Required task: Restate all of the data exactly.

Data excerpt:

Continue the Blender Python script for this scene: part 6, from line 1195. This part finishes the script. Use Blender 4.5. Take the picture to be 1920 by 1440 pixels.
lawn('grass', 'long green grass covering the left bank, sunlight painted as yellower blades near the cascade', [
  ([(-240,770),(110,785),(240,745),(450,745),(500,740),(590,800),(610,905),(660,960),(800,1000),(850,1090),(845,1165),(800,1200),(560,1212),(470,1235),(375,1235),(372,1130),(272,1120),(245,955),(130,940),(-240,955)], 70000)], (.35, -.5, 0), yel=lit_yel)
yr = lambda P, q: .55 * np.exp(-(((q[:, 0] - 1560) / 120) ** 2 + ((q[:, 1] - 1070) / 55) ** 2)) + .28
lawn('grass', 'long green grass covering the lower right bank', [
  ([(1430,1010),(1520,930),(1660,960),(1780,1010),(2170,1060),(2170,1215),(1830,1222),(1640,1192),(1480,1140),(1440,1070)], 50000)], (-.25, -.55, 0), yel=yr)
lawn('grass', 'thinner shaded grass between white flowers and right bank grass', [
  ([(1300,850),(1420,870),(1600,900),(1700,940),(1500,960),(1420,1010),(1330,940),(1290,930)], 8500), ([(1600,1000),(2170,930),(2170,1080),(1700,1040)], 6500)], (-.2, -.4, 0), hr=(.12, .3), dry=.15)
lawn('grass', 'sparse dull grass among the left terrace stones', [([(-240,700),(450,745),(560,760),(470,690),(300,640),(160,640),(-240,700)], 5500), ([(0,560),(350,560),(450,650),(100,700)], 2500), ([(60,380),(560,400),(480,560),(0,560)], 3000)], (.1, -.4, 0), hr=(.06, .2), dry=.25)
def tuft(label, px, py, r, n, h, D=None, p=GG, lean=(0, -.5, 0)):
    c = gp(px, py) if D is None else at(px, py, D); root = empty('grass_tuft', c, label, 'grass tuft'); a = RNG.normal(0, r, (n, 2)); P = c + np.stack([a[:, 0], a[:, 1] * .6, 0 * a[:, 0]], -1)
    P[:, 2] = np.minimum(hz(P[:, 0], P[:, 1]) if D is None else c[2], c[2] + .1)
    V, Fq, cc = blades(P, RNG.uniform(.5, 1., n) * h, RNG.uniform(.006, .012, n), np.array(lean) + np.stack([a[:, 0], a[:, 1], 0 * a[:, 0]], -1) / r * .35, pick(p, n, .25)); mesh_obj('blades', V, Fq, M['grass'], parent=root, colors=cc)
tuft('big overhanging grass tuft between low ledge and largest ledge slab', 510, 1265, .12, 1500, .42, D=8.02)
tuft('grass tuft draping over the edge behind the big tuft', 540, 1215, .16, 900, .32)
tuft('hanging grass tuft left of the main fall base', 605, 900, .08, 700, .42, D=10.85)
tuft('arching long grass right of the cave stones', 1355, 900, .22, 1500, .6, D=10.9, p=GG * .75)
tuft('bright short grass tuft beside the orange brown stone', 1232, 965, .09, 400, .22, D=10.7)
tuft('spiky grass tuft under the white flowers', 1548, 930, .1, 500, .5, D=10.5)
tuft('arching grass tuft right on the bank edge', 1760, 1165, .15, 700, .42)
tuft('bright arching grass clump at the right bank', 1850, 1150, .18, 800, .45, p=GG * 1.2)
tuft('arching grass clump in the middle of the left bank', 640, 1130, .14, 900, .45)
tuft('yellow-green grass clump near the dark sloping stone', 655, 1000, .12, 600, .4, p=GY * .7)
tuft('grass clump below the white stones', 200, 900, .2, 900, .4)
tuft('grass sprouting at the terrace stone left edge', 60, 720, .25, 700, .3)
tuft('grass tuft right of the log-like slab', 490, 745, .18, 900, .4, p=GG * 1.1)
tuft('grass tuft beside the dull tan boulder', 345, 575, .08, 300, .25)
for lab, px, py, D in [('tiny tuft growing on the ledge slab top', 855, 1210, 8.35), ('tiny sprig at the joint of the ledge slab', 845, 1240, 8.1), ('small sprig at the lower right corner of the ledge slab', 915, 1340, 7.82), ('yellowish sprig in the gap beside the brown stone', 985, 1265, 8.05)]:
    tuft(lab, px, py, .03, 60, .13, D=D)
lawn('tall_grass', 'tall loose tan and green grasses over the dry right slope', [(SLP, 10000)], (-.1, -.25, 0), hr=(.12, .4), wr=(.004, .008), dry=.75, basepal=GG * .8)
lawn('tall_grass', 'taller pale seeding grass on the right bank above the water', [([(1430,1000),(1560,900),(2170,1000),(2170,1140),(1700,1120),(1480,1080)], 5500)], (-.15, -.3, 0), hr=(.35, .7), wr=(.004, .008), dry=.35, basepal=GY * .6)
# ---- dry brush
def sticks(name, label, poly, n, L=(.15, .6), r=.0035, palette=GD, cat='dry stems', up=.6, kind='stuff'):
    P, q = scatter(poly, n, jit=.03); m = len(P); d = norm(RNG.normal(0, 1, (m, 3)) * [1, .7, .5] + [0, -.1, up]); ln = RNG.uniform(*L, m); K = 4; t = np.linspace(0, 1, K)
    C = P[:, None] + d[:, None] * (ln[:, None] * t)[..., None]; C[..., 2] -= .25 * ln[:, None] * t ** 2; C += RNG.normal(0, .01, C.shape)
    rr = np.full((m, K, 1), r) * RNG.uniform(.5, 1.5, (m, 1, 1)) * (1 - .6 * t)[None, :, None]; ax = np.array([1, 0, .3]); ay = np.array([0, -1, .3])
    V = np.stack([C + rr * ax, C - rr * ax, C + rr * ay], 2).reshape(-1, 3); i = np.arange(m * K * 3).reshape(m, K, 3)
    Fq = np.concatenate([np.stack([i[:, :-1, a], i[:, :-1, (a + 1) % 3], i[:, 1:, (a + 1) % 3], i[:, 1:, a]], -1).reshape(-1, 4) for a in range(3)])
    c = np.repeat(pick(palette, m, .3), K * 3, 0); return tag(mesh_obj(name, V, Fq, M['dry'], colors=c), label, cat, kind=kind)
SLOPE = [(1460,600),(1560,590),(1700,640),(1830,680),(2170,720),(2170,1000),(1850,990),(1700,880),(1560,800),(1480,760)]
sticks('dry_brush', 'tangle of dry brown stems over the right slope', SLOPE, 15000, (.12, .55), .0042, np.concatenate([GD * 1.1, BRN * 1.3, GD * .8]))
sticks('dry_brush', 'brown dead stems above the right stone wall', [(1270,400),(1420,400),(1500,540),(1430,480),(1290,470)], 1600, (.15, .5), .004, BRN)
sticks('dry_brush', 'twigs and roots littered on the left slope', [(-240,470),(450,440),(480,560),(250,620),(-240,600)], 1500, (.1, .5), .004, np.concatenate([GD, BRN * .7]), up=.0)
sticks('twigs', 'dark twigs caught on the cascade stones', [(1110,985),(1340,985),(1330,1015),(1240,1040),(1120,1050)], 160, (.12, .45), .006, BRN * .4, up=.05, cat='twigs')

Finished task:
Continue the Blender Python script for this scene: part 6, from line 1195. This part finishes the script. Use Blender 4.5. Take the picture to be 1920 by 1440 pixels.
lawn('grass', 'long green grass covering the left bank, sunlight painted as yellower blades near the cascade', [
  ([(-240,770),(110,785),(240,745),(450,745),(500,740),(590,800),(610,905),(660,960),(800,1000),(850,1090),(845,1165),(800,1200),(560,1212),(470,1235),(375,1235),(372,1130),(272,1120),(245,955),(130,940),(-240,955)], 70000)], (.35, -.5, 0), yel=lit_yel)
yr = lambda P, q: .55 * np.exp(-(((q[:, 0] - 1560) / 120) ** 2 + ((q[:, 1] - 1070) / 55) ** 2)) + .28
lawn('grass', 'long green grass covering the lower right bank', [
  ([(1430,1010),(1520,930),(1660,960),(1780,1010),(2170,1060),(2170,1215),(1830,1222),(1640,1192),(1480,1140),(1440,1070)], 50000)], (-.25, -.55, 0), yel=yr)
lawn('grass', 'thinner shaded grass between white flowers and right bank grass', [
  ([(1300,850),(1420,870),(1600,900),(1700,940),(1500,960),(1420,1010),(1330,940),(1290,930)], 8500), ([(1600,1000),(2170,930),(2170,1080),(1700,1040)], 6500)], (-.2, -.4, 0), hr=(.12, .3), dry=.15)
lawn('grass', 'sparse dull grass among the left terrace stones', [([(-240,700),(450,745),(560,760),(470,690),(300,640),(160,640),(-240,700)], 5500), ([(0,560),(350,560),(450,650),(100,700)], 2500), ([(60,380),(560,400),(480,560),(0,560)], 3000)], (.1, -.4, 0), hr=(.06, .2), dry=.25)
def tuft(label, px, py, r, n, h, D=None, p=GG, lean=(0, -.5, 0)):
    c = gp(px, py) if D is None else at(px, py, D); root = empty('grass_tuft', c, label, 'grass tuft'); a = RNG.normal(0, r, (n, 2)); P = c + np.stack([a[:, 0], a[:, 1] * .6, 0 * a[:, 0]], -1)
    P[:, 2] = np.minimum(hz(P[:, 0], P[:, 1]) if D is None else c[2], c[2] + .1)
    V, Fq, cc = blades(P, RNG.uniform(.5, 1., n) * h, RNG.uniform(.006, .012, n), np.array(lean) + np.stack([a[:, 0], a[:, 1], 0 * a[:, 0]], -1) / r * .35, pick(p, n, .25)); mesh_obj('blades', V, Fq, M['grass'], parent=root, colors=cc)
tuft('big overhanging grass tuft between low ledge and largest ledge slab', 510, 1265, .12, 1500, .42, D=8.02)
tuft('grass tuft draping over the edge behind the big tuft', 540, 1215, .16, 900, .32)
tuft('hanging grass tuft left of the main fall base', 605, 900, .08, 700, .42, D=10.85)
tuft('arching long grass right of the cave stones', 1355, 900, .22, 1500, .6, D=10.9, p=GG * .75)
tuft('bright short grass tuft beside the orange brown stone', 1232, 965, .09, 400, .22, D=10.7)
tuft('spiky grass tuft under the white flowers', 1548, 930, .1, 500, .5, D=10.5)
tuft('arching grass tuft right on the bank edge', 1760, 1165, .15, 700, .42)
tuft('bright arching grass clump at the right bank', 1850, 1150, .18, 800, .45, p=GG * 1.2)
tuft('arching grass clump in the middle of the left bank', 640, 1130, .14, 900, .45)
tuft('yellow-green grass clump near the dark sloping stone', 655, 1000, .12, 600, .4, p=GY * .7)
tuft('grass clump below the white stones', 200, 900, .2, 900, .4)
tuft('grass sprouting at the terrace stone left edge', 60, 720, .25, 700, .3)
tuft('grass tuft right of the log-like slab', 490, 745, .18, 900, .4, p=GG * 1.1)
tuft('grass tuft beside the dull tan boulder', 345, 575, .08, 300, .25)
for lab, px, py, D in [('tiny tuft growing on the ledge slab top', 855, 1210, 8.35), ('tiny sprig at the joint of the ledge slab', 845, 1240, 8.1), ('small sprig at the lower right corner of the ledge slab', 915, 1340, 7.82), ('yellowish sprig in the gap beside the brown stone', 985, 1265, 8.05)]:
    tuft(lab, px, py, .03, 60, .13, D=D)
lawn('tall_grass', 'tall loose tan and green grasses over the dry right slope', [(SLP, 10000)], (-.1, -.25, 0), hr=(.12, .4), wr=(.004, .008), dry=.75, basepal=GG * .8)
lawn('tall_grass', 'taller pale seeding grass on the right bank above the water', [([(1430,1000),(1560,900),(2170,1000),(2170,1140),(1700,1120),(1480,1080)], 5500)], (-.15, -.3, 0), hr=(.35, .7), wr=(.004, .008), dry=.35, basepal=GY * .6)
# ---- dry brush
def sticks(name, label, poly, n, L=(.15, .6), r=.0035, palette=GD, cat='dry stems', up=.6, kind='stuff'):
    P, q = scatter(poly, n, jit=.03); m = len(P); d = norm(RNG.normal(0, 1, (m, 3)) * [1, .7, .5] + [0, -.1, up]); ln = RNG.uniform(*L, m); K = 4; t = np.linspace(0, 1, K)
    C = P[:, None] + d[:, None] * (ln[:, None] * t)[..., None]; C[..., 2] -= .25 * ln[:, None] * t ** 2; C += RNG.normal(0, .01, C.shape)
    rr = np.full((m, K, 1), r) * RNG.uniform(.5, 1.5, (m, 1, 1)) * (1 - .6 * t)[None, :, None]; ax = np.array([1, 0, .3]); ay = np.array([0, -1, .3])
    V = np.stack([C + rr * ax, C - rr * ax, C + rr * ay], 2).reshape(-1, 3); i = np.arange(m * K * 3).reshape(m, K, 3)
    Fq = np.concatenate([np.stack([i[:, :-1, a], i[:, :-1, (a + 1) % 3], i[:, 1:, (a + 1) % 3], i[:, 1:, a]], -1).reshape(-1, 4) for a in range(3)])
    c = np.repeat(pick(palette, m, .3), K * 3, 0); return tag(mesh_obj(name, V, Fq, M['dry'], colors=c), label, cat, kind=kind)
SLOPE = [(1460,600),(1560,590),(1700,640),(1830,680),(2170,720),(2170,1000),(1850,990),(1700,880),(1560,800),(1480,760)]
sticks('dry_brush', 'tangle of dry brown stems over the right slope', SLOPE, 15000, (.12, .55), .0042, np.concatenate([GD * 1.1, BRN * 1.3, GD * .8]))
sticks('dry_brush', 'brown dead stems above the right stone wall', [(1270,400),(1420,400),(1500,540),(1430,480),(1290,470)], 1600, (.15, .5), .004, BRN)
sticks('dry_brush', 'twigs and roots littered on the left slope', [(-240,470),(450,440),(480,560),(250,620),(-240,600)], 1500, (.1, .5), .004, np.concatenate([GD, BRN * .7]), up=.0)
sticks('twigs', 'dark twigs caught on the cascade stones', [(1110,985),(1340,985),(1330,1015),(1240,1040),(1120,1050)], 160, (.12, .45), .006, BRN * .4, up=.05, cat='twigs')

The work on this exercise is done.